Li @ Words and Cake said...

I love the sound of these cookies, they look beautifully rustic. Taking these on a plane trip sounds particularly appealing.

Jess said...

london bakes - Pull the trigger! They're terrific.

Molly - Hiya! Is it weird that I actually love all the Christmas stuff? The music, the lights, the little foil-wrapped everything in the drugstores and supermarkets? I even love that it starts up before Thanksgiving's through! Of course, I don't have the pressure of actually celebrating Christmas. I just kind of get to live all around it. So that probably helps.

Li - Yes, they're a great cookie to have in transit. I was thinking about them on my return flight from Ohio today, wishing I had a couple stashed in my carry-on.

Anna Lee said...

Jess, you are an INCREDIBLE writer, and I really mean it. Thanks so very much for sharing your gift! My two favorite lines from this post, "We've got leaves, piles of them, and a baby who knows what they're for." And that picture is almost too much to handle. So cute.

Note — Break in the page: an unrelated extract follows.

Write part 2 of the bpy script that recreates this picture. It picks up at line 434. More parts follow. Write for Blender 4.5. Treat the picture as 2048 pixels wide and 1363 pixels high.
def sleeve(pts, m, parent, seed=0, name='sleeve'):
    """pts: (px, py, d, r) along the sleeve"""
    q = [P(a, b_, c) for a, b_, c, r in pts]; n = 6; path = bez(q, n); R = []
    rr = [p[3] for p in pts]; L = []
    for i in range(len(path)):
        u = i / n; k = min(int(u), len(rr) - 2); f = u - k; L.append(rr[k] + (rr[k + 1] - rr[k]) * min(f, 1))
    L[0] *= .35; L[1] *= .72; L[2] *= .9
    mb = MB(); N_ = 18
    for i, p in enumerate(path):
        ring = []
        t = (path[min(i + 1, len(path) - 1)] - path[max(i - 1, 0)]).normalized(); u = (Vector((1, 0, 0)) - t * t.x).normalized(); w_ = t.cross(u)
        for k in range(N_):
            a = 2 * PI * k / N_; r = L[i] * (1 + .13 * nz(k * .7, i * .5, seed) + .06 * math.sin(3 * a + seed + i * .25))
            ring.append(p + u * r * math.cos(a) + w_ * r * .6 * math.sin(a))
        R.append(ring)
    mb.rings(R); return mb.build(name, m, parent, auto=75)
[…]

My other favorite line is "we have five pies on the table in various shades of almost gone." How does it happen that a person is so good at what they do? Again, thanks for sharing. I love reading what you write.

Jess said...

Oh my goodness, Anna Lee, you just made my day. Wow. Thank you so much.

sara said...

It makes me so happy to see this recipe here, while still embarassed that I believe I misused the word circumference for diameter in a book that has been sent out to thousands. opps. thank heavens for our late night emailing and your smartness!! they look lovely and oh man, can you write.

Jess said...

Sara - Don't fret, my dear! I obviously knew what you meant. I just sent word to Eli to pick up some chocolate on his way home. I've got another batch of these babies in the works. xo.